The study by the California-based group pins much of the blame on London-based Emergent Asset Management, which runs one of Africa's largest land acquisition funds, and is headed by former JP Morgan and Goldman Sachs currency traders and investment bankers.
European and U.S. agribusinesses are singled out for buying hundreds of thousands of hectares for future biofuel development.
And the report says the current rush for cheap land is also backed by China, Libya and other Mideast and Asian investors looking for ways to secure food sources and farming for their growing populations.
But Mittal says she was most surprised to discover deals by U.S. universities that she claims are investing in deals set up by hedge funds buying up some of the continent's best farmland on promises of annual returns of 25% or more.
Universities such as Harvard "have chosen to go ahead just so they can see their endowments grow," Mittal said. She called on university backers to honor goals of socially responsible investing and to hold back money in a campaign similar to the one that helped bring down apartheid in South Africa.
"It's time to get out of these funds and invest in ways that build communities and don't devastate them," she said.
Some of the companies and investors named in the report are disputing the claims.
"The allegations set out in the Oakland Report are grossly inaccurate," wrote Emergent's CEO Susan Payne in a statement e-mailed to CNN. "We are consulting our lawyers and will be issuing a full statement rebutting the allegations."
A spokesman for Harvard said he was unable to find any direct documentation for the claims in the study, and was seeking clarification for any involvement on its part from the firm that handles its endowment.
The report essentially says investors are being promised cheap land with no questions asked while the hedge fund buyers are searching for ways to displace traditional farms that often have no clear formal ownership for small fees and promises of employment.
The study's authors say that land in the war-torn Sierra Leone sometimes leased for as little as $2 per hectare.
"Foreign investors often employ local 'agents' or 'coordinators' to identify land for lease and negotiate leases with local communities, chiefs and landowners," the report charges.

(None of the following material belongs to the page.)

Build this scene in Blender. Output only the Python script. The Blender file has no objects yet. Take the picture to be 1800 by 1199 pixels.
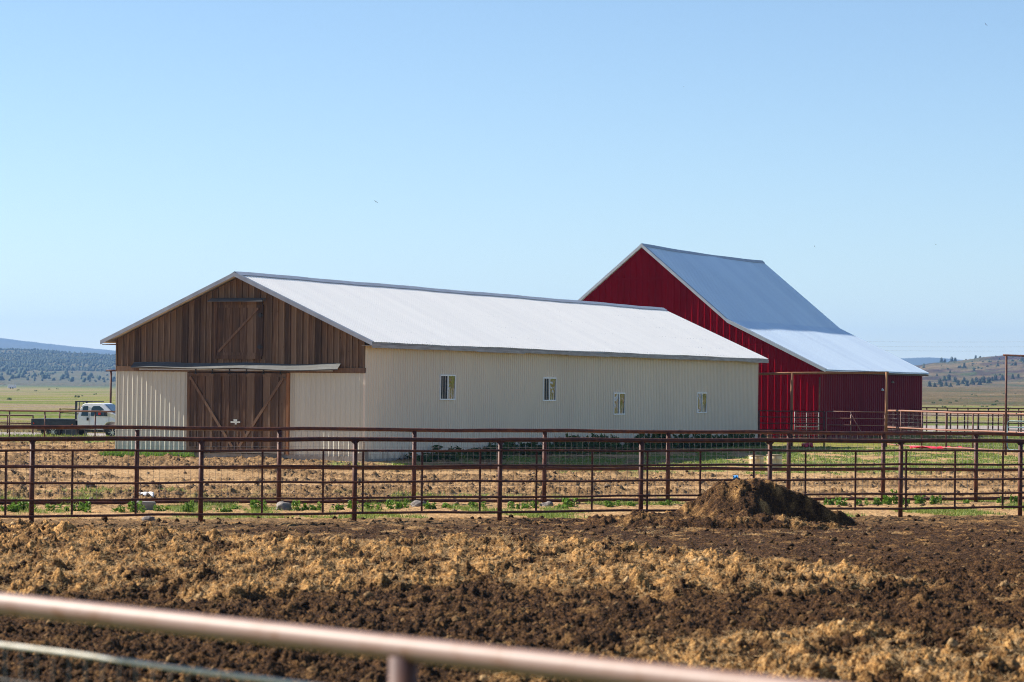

"There is evidence that these 'agents' take unfair advantage of local traditions, perceptions and vulnerabilities in order to convince local populations that they will benefit from the lease deals, while refraining from discussing potential risks such as loss of farmland or negative environmental impacts," the report says.
Mittal pointed to Zambia, where she claims that 94% of the country's land is held informally through customary rights, and where land use and ownership must be negotiated with local chiefs.
"I was told that you would go with a bottle of Johnnie Walker, sit on the ground with him and clap three times and make your offering of whiskey," Mittal told CNN. "Then you have secured the title to the land with no problem."
The study also points to programs in Ethiopia where hundreds of thousands are being driven off their traditional lands and placed in new government-planned villages, while foreign investors move in to start new export-driven farms.
"We have seen cases of speculators taking over agricultural land while small farmers, viewed as 'squatters,' are forcibly removed with no compensation," Frederic Mousseau, policy director at the Oakland Institute, said in a press release.
"This is creating insecurity in the global food system that could be a much bigger threat to global security than terrorism," Mousseau added. "The majority of the world's poor still depend on small farms for their livelihoods, and speculators are taking these away while promising progress that never happens."
However, one investor group tied to Emergent in South Africa says that the projects it backs are boosting incomes and market access in places once totally cut off from anything beyond growing enough food for themselves.
"We've really created something out of nothing in Africa," said Anthony Poorter, Africa director for EmVest Asset Management. "There are no shady deals."
He pointed to three land projects his firm backs in Mozambique, including a $12 million, 1,000-hectare farm (2,471 acres) that employs 350 people and provides rising income to the surrounding area.
"Our projects in Mozambique have caused a real boost to the income of local communities," Poorter said, pointing out EmVest tries to source as much of its labor and supplies locally as possible.
"The GDP of Matuba village has risen significantly and we are the biggest employer."
Poorter summed it up by saying, "We have people lining up for jobs every day, so it can't be that bad a place to work."